3.2 Silicon nitride ceramic materials
Compared with alumina-based ceramics, silicon nitride-based ceramics have higher strength, fracture toughness and thermal shock resistance, lower coefficient of thermal expansion, Young's modulus and chemical stability. They are not easily bonded to cast iron and are mainly used for high-speed cutting of cast iron.
Diamond Material
Diamonds are known for their extremely high hardness, good thermal stability, and excellent chemical stability, which makes them the best material for bits used in drilling tasks.
Due to their excellent performance, they also have a wide range of applications in high-speed cutting tool materials.
In real life, diamonds that can be used as cutting tools include natural diamonds, artificially synthesized single-crystal diamonds, polycrystalline diamonds, and diamond-coated tools for chemical vapor deposition. Among them, diamond-coated tools were discussed in the previous section.

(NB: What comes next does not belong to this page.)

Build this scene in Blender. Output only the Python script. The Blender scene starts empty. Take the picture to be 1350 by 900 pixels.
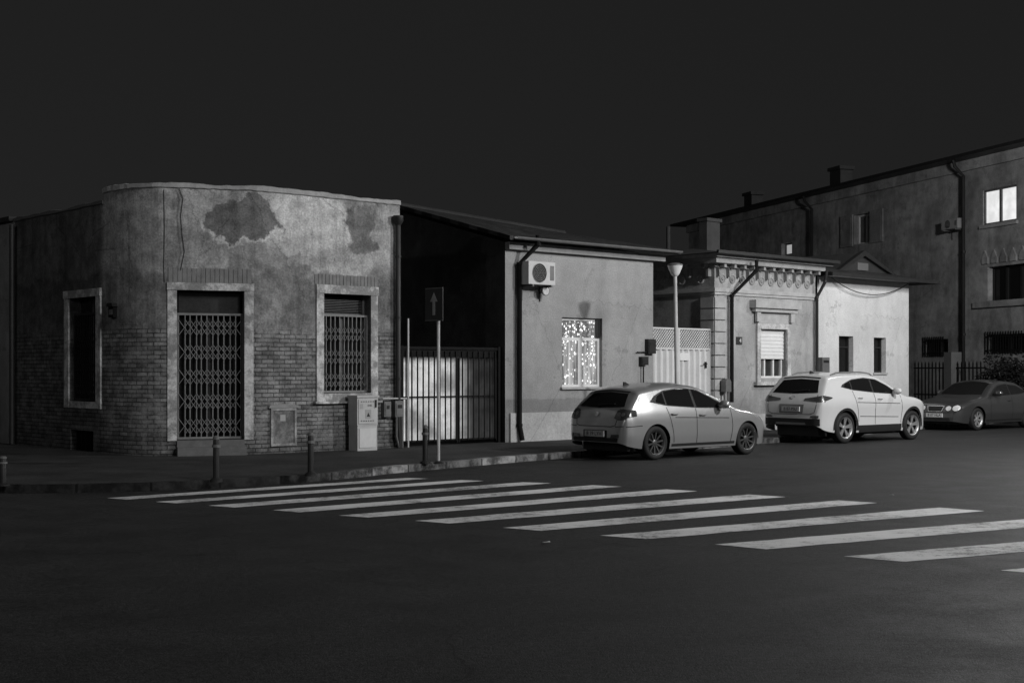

Natural diamond cutting tools have the potential to become the best tools due to their excellent wear resistance and hardness. They also have extremely high processing precision and can be used to process precision instruments, components such as optical mirrors, chips and more. However, natural diamonds are currently the most expensive type of material for cutting tools.
Single crystal diamonds are diamonds that are artificially synthesized under certain temperature and pressure conditions and are much cheaper to process than natural diamonds. They have good chemical stability and their size and shape are easy to control, which makes them widely used in areas such as mechanical processing, electronic circuit boards, optical glass and wear-resistant flooring.
Polycrystalline diamonds are materials pressed at several thousand degrees Celsius and several hundred megapascals using metallic cobalt as a bonding agent. Their wear resistance is extremely high, making them ideal for processing non-ferrous metals, hard alloys or hard non-metallic materials.
Conclusion
High-speed cutting technology is a magic weapon for machining companies to survive in the fierce market competition. By using high-speed cutting technology, processing speed and accuracy can be significantly improved.
With the continuous development of high-speed cutting technology, the cutting tool materials used in the process will also continue to update and change.
Therefore, it is necessary to choose suitable cutting tools that are in line with current process characteristics and processing requirements and keep pace with the development of science and technology.
We must constantly apply new materials and new technologies in the preparation of high-speed cutting tools, constantly improve tool performance such as higher strength, chemical stability and hardness, and promote the rapid development of the machining industry.